[Scenes as source code]
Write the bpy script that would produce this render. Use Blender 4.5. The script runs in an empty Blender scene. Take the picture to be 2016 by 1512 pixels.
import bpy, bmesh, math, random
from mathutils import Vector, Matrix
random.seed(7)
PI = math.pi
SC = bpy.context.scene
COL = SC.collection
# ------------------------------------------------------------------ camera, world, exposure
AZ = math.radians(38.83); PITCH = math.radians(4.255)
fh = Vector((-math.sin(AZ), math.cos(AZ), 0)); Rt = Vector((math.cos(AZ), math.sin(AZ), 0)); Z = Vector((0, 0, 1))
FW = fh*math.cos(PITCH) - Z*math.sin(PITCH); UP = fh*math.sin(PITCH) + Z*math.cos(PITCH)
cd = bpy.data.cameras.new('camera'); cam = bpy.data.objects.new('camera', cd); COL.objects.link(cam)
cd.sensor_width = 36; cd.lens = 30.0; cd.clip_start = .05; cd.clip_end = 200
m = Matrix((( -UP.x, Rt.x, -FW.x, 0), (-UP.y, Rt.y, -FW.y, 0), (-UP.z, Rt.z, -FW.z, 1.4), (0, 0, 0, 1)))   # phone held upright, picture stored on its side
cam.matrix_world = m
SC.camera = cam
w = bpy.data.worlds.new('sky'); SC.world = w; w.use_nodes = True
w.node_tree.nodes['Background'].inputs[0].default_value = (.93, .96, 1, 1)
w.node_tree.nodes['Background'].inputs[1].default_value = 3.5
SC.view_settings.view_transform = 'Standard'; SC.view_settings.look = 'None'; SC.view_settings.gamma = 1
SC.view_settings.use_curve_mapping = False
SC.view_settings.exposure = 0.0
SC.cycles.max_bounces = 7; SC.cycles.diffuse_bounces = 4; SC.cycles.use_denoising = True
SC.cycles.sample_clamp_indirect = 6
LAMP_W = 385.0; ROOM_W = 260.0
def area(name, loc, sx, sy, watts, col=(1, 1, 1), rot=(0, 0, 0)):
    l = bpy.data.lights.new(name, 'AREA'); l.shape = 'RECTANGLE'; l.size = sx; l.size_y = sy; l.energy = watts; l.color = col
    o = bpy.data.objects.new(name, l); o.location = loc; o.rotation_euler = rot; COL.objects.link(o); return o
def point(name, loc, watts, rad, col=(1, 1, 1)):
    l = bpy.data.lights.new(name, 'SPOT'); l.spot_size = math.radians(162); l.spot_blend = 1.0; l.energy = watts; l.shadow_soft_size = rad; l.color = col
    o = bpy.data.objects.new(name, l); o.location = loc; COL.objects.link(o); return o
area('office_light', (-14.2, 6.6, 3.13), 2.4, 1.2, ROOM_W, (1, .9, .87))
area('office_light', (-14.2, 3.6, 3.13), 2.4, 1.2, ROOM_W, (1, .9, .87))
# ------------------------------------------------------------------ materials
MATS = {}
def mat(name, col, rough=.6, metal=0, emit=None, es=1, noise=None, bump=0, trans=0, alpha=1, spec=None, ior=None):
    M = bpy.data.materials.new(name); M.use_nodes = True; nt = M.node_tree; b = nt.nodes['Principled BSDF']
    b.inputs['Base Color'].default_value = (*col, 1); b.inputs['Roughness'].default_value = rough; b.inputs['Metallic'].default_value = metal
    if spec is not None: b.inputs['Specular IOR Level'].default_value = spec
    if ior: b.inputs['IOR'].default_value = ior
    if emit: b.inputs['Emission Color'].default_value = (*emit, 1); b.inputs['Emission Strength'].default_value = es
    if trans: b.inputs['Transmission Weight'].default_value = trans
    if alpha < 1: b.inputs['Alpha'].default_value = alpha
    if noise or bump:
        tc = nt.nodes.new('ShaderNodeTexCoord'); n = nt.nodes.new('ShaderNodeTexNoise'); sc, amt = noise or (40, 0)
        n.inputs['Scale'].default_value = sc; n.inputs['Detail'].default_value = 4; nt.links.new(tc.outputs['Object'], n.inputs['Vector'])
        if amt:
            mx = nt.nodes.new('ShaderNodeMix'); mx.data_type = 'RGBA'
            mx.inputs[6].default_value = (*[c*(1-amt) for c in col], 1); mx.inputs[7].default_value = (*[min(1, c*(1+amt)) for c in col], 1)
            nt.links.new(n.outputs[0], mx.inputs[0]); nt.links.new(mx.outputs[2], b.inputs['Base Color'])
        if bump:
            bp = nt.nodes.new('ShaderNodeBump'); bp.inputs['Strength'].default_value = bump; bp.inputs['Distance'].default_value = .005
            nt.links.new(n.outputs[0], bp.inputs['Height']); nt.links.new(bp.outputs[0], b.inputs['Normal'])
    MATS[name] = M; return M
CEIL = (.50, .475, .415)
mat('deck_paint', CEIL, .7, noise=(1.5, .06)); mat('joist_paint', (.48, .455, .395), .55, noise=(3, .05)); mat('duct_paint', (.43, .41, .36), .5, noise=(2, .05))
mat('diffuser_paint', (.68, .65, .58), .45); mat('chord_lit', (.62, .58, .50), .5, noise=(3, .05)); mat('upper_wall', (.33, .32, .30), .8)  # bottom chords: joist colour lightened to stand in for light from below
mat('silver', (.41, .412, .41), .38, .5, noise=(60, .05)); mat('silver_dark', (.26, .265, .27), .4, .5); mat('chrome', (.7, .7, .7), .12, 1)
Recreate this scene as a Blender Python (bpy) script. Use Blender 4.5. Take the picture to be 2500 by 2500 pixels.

==

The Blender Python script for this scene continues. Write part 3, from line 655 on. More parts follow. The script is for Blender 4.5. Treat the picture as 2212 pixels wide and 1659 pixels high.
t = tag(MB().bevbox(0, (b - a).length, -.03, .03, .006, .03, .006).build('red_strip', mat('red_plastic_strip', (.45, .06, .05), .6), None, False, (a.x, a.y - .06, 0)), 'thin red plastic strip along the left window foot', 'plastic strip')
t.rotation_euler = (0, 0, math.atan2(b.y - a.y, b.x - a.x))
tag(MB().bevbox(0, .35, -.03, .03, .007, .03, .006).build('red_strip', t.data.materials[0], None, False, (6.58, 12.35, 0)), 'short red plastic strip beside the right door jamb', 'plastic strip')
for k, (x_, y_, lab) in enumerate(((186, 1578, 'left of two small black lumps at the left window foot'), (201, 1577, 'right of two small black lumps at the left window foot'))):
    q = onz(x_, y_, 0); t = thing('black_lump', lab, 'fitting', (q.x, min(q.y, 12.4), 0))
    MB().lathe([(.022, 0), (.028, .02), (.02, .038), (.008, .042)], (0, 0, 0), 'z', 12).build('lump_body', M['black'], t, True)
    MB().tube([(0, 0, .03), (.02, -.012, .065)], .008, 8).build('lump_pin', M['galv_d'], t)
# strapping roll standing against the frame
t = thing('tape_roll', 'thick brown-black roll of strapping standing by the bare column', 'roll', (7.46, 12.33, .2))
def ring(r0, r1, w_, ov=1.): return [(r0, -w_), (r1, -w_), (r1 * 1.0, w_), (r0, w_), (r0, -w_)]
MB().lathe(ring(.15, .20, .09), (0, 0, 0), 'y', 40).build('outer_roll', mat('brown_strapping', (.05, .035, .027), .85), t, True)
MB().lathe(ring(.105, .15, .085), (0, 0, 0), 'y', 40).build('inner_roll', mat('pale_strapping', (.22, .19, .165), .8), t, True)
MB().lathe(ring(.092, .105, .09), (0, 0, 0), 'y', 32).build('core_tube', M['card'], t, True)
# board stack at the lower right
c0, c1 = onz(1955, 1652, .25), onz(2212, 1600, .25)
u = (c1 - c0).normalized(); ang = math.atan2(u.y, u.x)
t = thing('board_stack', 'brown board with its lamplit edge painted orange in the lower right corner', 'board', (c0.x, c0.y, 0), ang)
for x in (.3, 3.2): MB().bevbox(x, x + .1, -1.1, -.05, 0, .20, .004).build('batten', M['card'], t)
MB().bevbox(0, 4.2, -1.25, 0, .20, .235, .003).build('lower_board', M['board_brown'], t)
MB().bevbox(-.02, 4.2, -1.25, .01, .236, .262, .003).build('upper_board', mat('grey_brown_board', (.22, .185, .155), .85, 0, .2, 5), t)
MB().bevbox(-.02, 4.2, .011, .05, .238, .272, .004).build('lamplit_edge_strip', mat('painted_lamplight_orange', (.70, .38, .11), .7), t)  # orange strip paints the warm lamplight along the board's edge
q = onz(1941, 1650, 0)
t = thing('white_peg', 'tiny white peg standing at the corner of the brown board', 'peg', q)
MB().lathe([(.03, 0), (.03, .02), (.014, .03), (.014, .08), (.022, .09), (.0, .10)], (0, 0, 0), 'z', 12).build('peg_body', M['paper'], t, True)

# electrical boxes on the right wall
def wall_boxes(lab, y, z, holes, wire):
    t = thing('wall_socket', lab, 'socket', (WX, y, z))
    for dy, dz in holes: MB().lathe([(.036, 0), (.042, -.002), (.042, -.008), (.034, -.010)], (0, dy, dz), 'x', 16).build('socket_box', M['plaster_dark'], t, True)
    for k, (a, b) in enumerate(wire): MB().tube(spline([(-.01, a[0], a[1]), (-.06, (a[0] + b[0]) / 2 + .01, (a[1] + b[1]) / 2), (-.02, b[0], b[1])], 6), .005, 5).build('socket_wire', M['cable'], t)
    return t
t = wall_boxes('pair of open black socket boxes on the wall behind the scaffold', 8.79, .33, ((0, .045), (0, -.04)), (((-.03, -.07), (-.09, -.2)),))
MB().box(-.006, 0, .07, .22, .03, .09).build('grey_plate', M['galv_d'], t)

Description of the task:
From the data above, count the lines where "Take" occurs and give that figure and nothing else.

The solution:
2